Topological prediction of palladium coordination cages

The preparation of functionalized, heteroleptic Pd(x)L(2x) coordination cages is desirable for catalytic and optoelectronic applications. Current rational design of these cages uses the angle between metal-binding (∠B) sites of the di(pyridyl)arene linker to predict the topology of homoleptic cages obtained via non-covalent chemistry. However, this model neglects the contributions of steric bulk between the pyridyl residues—a prerequisite for endohedrally functionalized cages, and fails to rationalize heteroleptic cages. We describe a classical mechanics (CM) approach to predict the topological outcomes of Pd(x)L(2x) coordination cage formation with arbitrary linker combinations, accounting for the electronic effects of coordination and steric effects of linker structure.
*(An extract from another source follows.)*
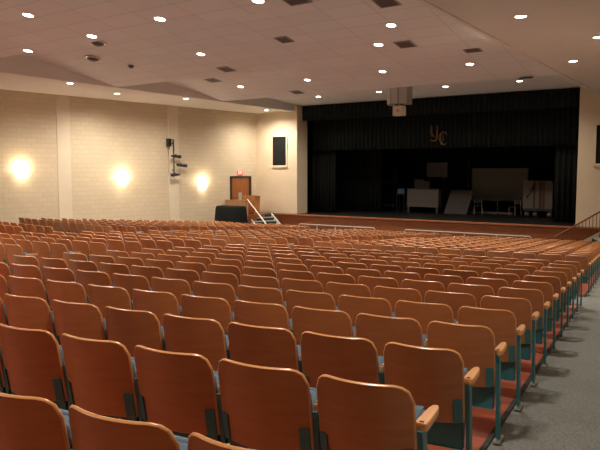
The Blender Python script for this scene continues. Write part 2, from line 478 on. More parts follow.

Initial validation of our CM method with reported homoleptic Pd(12)LFu(24) (LFu = 2,5-bis(pyridyl)furan) assembly suggested the formation of a minor topology Pd(15)LFu(30), identified experimentally by mass spectrometry. Application to heteroleptic cage systems employing mixtures of LFu (∠B = 127°) and its thiophene congener LTh (∠B = 149° ∠B(exp) = 152.4°) enabled prediction of Pd(12)L(24) and Pd(24)L(48) coordination cages formation, reliably emulating experimental data. Finally, the topological outcome for exohedrally (LEx) and endohedrally (LEn) functionalized heteroleptic Pd(x)L(2x) coordination cages were predicted to assess the effect of steric bulk on both topological outcomes and coordination cage yields, with comparisons drawn to experimental data.